I also think it was just the idea of it being a different place, an embedded place, when I was growing up. The library was a tiny public library but it was part of the school, it was part of the community. It feels like that’s happening anew with libraries being part of community centres. It’s just a different scale. It’s a very positive thing.
It’s interesting to be an architect working on a space for the community because you’re involved with a project really intimately for a period of time and then it’s over to the user, the city, the public. You get to see how the space is used and massaged over time. You have to step away a bit.
It has really been cool to go and sit in those spaces at Central Library, to be in the meeting rooms, to be on that stage from time to time, to sit in the seats listening.

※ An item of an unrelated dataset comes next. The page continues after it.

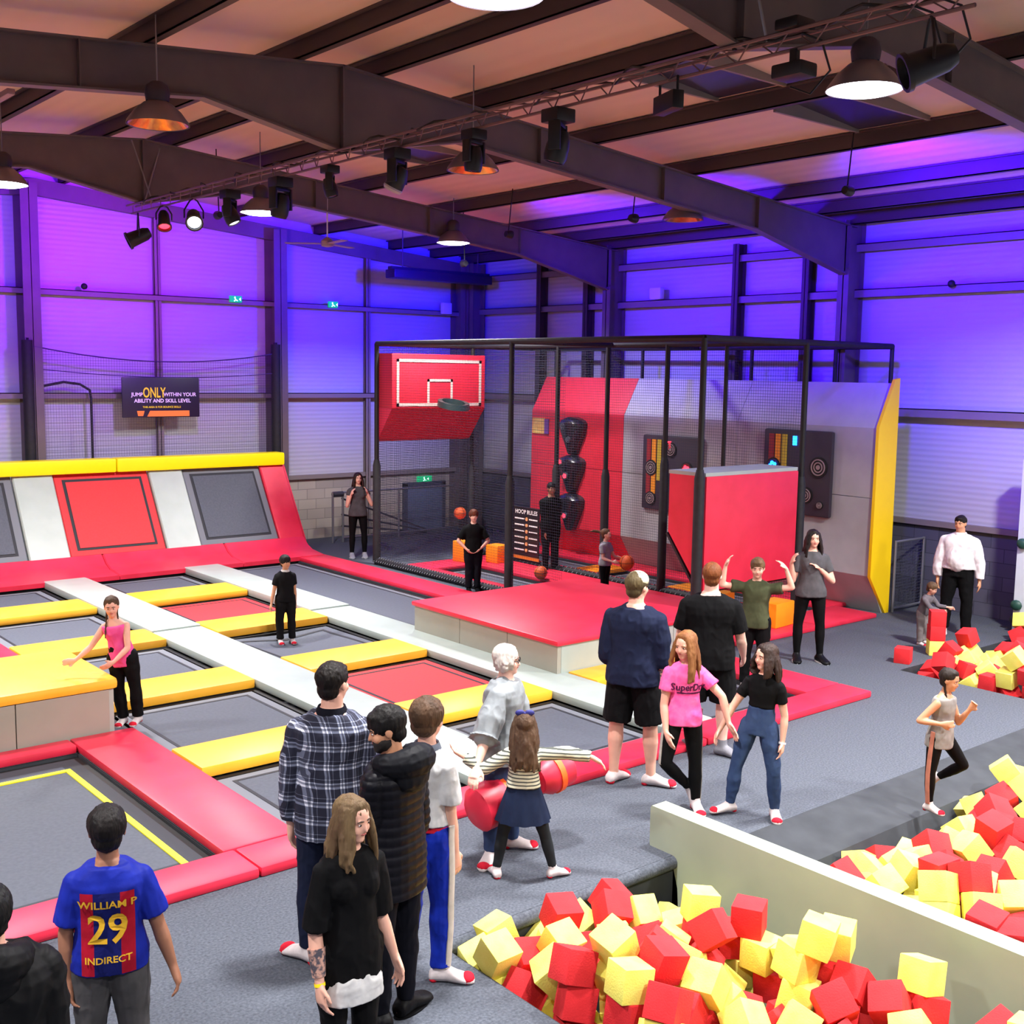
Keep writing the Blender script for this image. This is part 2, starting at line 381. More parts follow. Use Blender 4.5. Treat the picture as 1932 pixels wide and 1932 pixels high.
ring(MB(), -2.9, 3.6, 7.8, 10.78, .16, -.03, -.022).obj('spring_cover', mat('dark_web', (48, 50, 58), .8), t)
MB().box(-2.74, 3.44, 7.96, 10.62, -.03, -.022).obj('jump_mat', mat_grey, t)
ring(MB(), -2.76, 3.47, 7.6, 10.5, .055, -.022, -.012).obj('taped_line', mat('yellow_tape', (250, 240, 20), .5), t)
# long grey pads
for s, (x0, x1) in enumerate(((6.13, 6.85), (8.61, 9.3))):
    w = ('first', 'second')[s]
    pad(x0, x1, 7.74, 15.02, gry_vinyl, 'near half of the %s long pale grey pad running away from the carpet' % w, z0=-.02)
    pad(x0, x1, 15.03, 19.75, gry_vinyl, 'far half of the %s long pale grey pad, ending at the sloping wall' % w, z0=-.02, z1=.1)
PR = [(9.52, 10.2), (11.98, 12.75), (14.5, 15.27), (17.05, 17.87)]
for i, (a, b) in enumerate(PR):
    pad(*C1, a, b, yel_vinyl, 'amber pad left of the first long grey pad, %s counted from the carpet' % rn[i], z0=-.02, z1=.09)
    pad(*C2, a, b, yel_vinyl, 'amber pad between the two long grey pads, %s counted from the carpet' % rn[i], z0=-.02, z1=.09)
pad(9.31, 10.93, 9.52, 10.04, yel_vinyl, 'amber pad lying along the front of the red-topped block', z0=-.02, z1=.09)
# red perimeter
RL = 'red perimeter pad '
for (x0, x1, y0, y1, l) in ((-3., 3.75, 7.3, 7.73, 'on the carpet edge behind the boy in the football shirt'), (3.76, 8.7, 7.3, 7.73, 'on the carpet edge behind the man in the checked shirt'),
                           (8.71, 11.6, 7.3, 7.73, 'on the carpet edge behind the girl in jeans'), (10.94, 11.6, 7.74, 10.0, 'turning the corner towards the red-topped block'),
                           (10.94, 11.55, 13.1, 19.6, 'between the long tumbling trampoline and the hoop cage'), (3.67, 4.31, 7.74, 11.1, 'wide strip beside the large square trampoline'),
                           (-3., 3.66, 10.85, 11.1, 'at the foot of the orange-topped block'), (3.67, 4.31, 12.7, 19.5, 'strip running back past the orange-topped block')):
    pad(x0, x1, y0, y1, red_vinyl, RL + l)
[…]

You’re cognizant of the work and the decisions made.
"I hold a strong belief that libraries in general are places to congregate, meet and learn together."

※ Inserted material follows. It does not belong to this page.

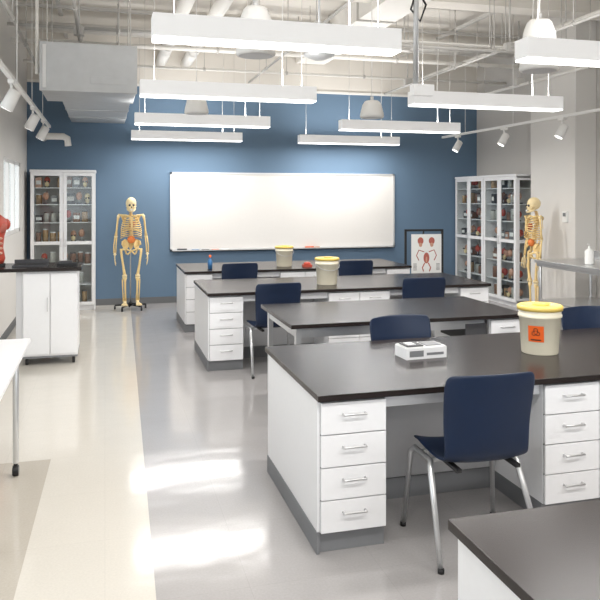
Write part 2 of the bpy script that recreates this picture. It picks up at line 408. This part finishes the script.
# ------------------------------------------------------------ glazed cabinets
def glazed_cabinet(name,W,D,H,loc,rot,nd=2,glass_end=False):
    b=B(); t=0.025; m=M_white
    b.box(0,t,0.02,D,0,H,m)
    if glass_end:
        b.box(W-t,W,0.02,0.07,0,H,m); b.box(W-t,W,D-0.05,D,0,H,m); b.box(W-t,W,0.07,D-0.05,0,0.14,m); b.box(W-t,W,0.07,D-0.05,0.99,1.04,m); b.box(W-t,W,0.07,D-0.05,H-0.06,H,m)
        b.box(W-0.014,W-0.010,0.07,D-0.05,0.14,0.99,M_glass); b.box(W-0.014,W-0.010,0.07,D-0.05,1.04,H-0.06,M_glass)
    else: b.box(W-t,W,0.02,D,0,H,m)
    b.box(0,W,D-0.015,D,0,H,M_cabin)
    b.box(0,W,0.02,D,H-t,H,m); b.box(0,W,0.02,D,0.08,0.08+t,m); b.box(0,W,0.05,0.07,0,0.08,m)
    b.box(-0.01,W+0.01,-0.005,D,H,H+0.035,m)
    b.box(t,W-t,0.02,D,1.0,1.03,m)
    zsh=[0.38,0.68,1.31,1.58,1.83]
    for z in zsh: b.box(t,W-t,0.035,D-0.02,z,z+0.012,m)
    dw=W/nd
    for i in range(nd):
        x0=i*dw+0.002; x1=(i+1)*dw-0.002
        s=0.05
        b.box(x0,x0+s,0,0.02,0.08,H-0.005,m); b.box(x1-s,x1,0,0.02,0.08,H-0.005,m)
        b.box(x0+s,x1-s,0,0.02,H-0.005-s,H-0.005,m); b.box(x0+s,x1-s,0,0.02,0.08,0.08+s,m)
        b.box(x0+s,x1-s,0,0.02,0.99,1.04,m)
        b.box(x0+s,x1-s,0.008,0.012,0.08+s,0.99,M_glass); b.box(x0+s,x1-s,0.008,0.012,1.04,H-s,M_glass)
        xh=x1-0.028 if i%2==0 else x0+0.028
        b.tube([(xh,0,0.96),(xh,-0.03,0.96),(xh,-0.03,1.08),(xh,0,1.08)],0.005,M_steel,8)
    b.obj(name,loc,rot,bevel=0.002)
    c=B(); levels=[0.106]+[0.393,0.693,1.031,1.323,1.593,1.843]
    for li,z in enumerate(levels):
        x=0.06
        while x<W-0.15:
            k=random.random(); y=0.12+random.random()*0.08
            if k<0.42:
                r=0.035+random.random()*0.017; h=0.12+random.random()*0.05
                c.lathe((x+r,y,z),[(0,0),(r,0),(r,h),(r*0.8,h+0.012)],random.choice([M_jar,M_amber,M_jar,M_brown,M_amber]),14)
                c.lathe((x+r,y,z+h+0.01),[(r*0.9,0),(r*0.9,0.015),(0,0.015)],random.choice([M_white,M_kick,M_dark]),14); x+=2*r+0.02
            elif k<0.6:
                r=0.052
                c.ell((x+r,y,z+0.105),(r*0.85,r*1.05,0.06),random.choice([M_bonel,M_muscle,M_flesh])); c.ell((x+r,y-0.04,z+0.05),(r*0.6,r*0.6,0.045),M_bonel)
                c.ell((x+r-.02,y-0.075,z+0.09),(.013,.013,.013),M_dark,8,6); c.ell((x+r+.02,y-0.075,z+0.09),(.013,.013,.013),M_dark,8,6)
                c.lathe((x+r,y,z),[(0,0),(0.04,0),(0.04,0.015),(0,0.015)],M_black,12); x+=2*r+0.025
            elif k<0.78:
                w=0.08
                c.box(x,x+w,y-0.04,y+0.04,z,z+0.02,M_dark); c.cyl((x+w/2,y,z+0.02),(x+w/2,y,z+0.07),0.008,M_alu,8)
                c.ell((x+w/2,y,z+0.12),(0.045,0.04,0.06),random.choice([M_muscle,M_brown,M_flesh])); c.tube([(x+w/2,y,z+0.15),(x+w/2+0.02,y,z+0.19)],0.012,M_brown,8); x+=w+0.03
            elif k<0.93:
                w=0.08+random.random()*0.05; h=0.10+random.random()*0.08
                c.box(x,x+w,y-0.04,y+0.09,z,z+h,random.choice([M_brown,M_kick,M_flesh,M_dark])); c.box(x+0.01,x+w-0.01,y-0.042,y-0.04,z+h*0.3,z+h*0.7,M_paper); x+=w+0.02
            else: x+=0.07
    c.obj('anatomical_specimen_collection',loc,rot)
glazed_cabinet('glazed_display_cabinet',0.92,0.43,2.07,(-1.06,11.15,0),0)
glazed_cabinet('glazed_display_cabinet',0.96,0.43,2.02,(6.05,11.56,0),-pi/2)
glazed_cabinet('glazed_display_cabinet',0.96,0.43,2.02,(6.05,10.58,0),-pi/2,glass_end=True)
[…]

I’m so grateful that with the community’s help, (because it was fund driven), we were able to get the really critical pieces that made, what now seem to be, the strong parts of the Library. The Wolf Performance Hall jumps out, and the clerestories, the skylights and the windows. It’s unimaginable to me to think of the Library without those components. It’s not the Bay store anymore, it’s our Library.
As to what might be unique about a public library project versus other public space? I learned when we were working on Central Library for the first time, that it’s about the process. The process is so fundamentally different from that of other spaces in that it embraces the public input and interprets it. It embraces the feedback and input of so many people, of broad constituencies. It’s a really comprehensive piece. What I really liked about it was the broadness of the project.
I hold a strong belief that libraries in general are places to congregate, meet and learn together. That appeals to me. I think there are other spaces that inspire generally, but one hopes that a library also inspires the gaining and sharing of knowledge. The space has to allow that learning and the ability to learn together.
I’m always intrigued by the idea of Central Library being a branch in the first place. It does serve a downtown community. It is a grounding presence in the infrastructure of the downtown, speaking in design terms, speaking as a cultural grounding point for the community. It has a place on the street and a transparency both in and out to that street, so you can see the operations of the library and the happenings of the street interchangeably. I think those things matter enormously."
John Nicholson was interviewed at his office on July 9, 2015.